I'm regularly surprised† that many people have such a revelation by themselves when it's one of the most basic ways of forming knowledge and progressing towards understanding and solving problems:

> Le second [précepte], de diviser chacune des difficultés que j'examinerais, en autant de parcelles qu'il se pourrait, et qu'il serait requis pour les mieux résoudre.

> The second principle, to divide each problem I examine, in as much fragments as possible, and as required to best solve them.

— Descartes, Discours de la méthode, 1637

† "Aghast" would be a better term. My surprise is not so much aimed at people as at an education system that fails both at making people stand on the shoulders of giants and at making them able to reason on their own.


That's a fairly ungenerous interpretation. It's very much possible to know, on an intellectual level, that it's useful to split up a problem into its component parts so as to get a grip on it, but that doesn't mean you're actually going to do it or have formed a habit to do it. And perhaps education can help there, but actually being faced with a big problem and finding out that without approaching it step by step you're going to get nowhere, seems like a pretty good way to internalize that lesson too.


> actually being faced with a big problem and finding out that without approaching it step by step you're going to get nowhere, seems like a pretty good way to internalize that lesson too.

This is what I mean by "education", not just being made to learn by rote a seemingly random quote, but being effectively trained into leveraging its core principles.


It took me two solid afternoons of work to determine this. I just had such a mental block to the whole concept. I think I was also just used to being able to hold an entire project in my head so it was new to me to have so many large projects that most of it started to pour out of my ears. Here's an embarrassing blog post about it. http://dammitcoetzee.com/2014/05/overwhelming-task-managemen...
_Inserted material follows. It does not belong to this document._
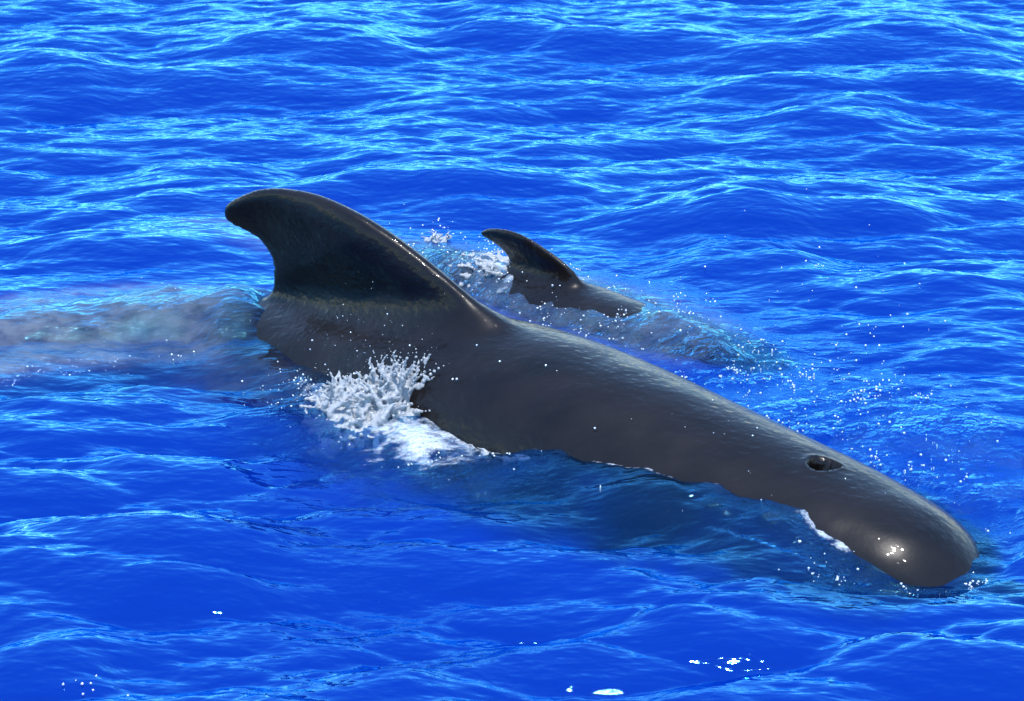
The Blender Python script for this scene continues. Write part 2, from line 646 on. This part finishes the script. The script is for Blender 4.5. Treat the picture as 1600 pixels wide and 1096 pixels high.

Education is becoming more and more results-driven. Well, at least in the UK.

Tests and standardisation don't leave much room for meaningful development. Children and young adults here are prepped to recite textbook answers to pass exams, rather than build a good understanding of things. Last-minute cramming wins out.

We don't foster concepts like autonomous learning (breaking problems down, recognising where the limits of your knowledge lie), critical thinking.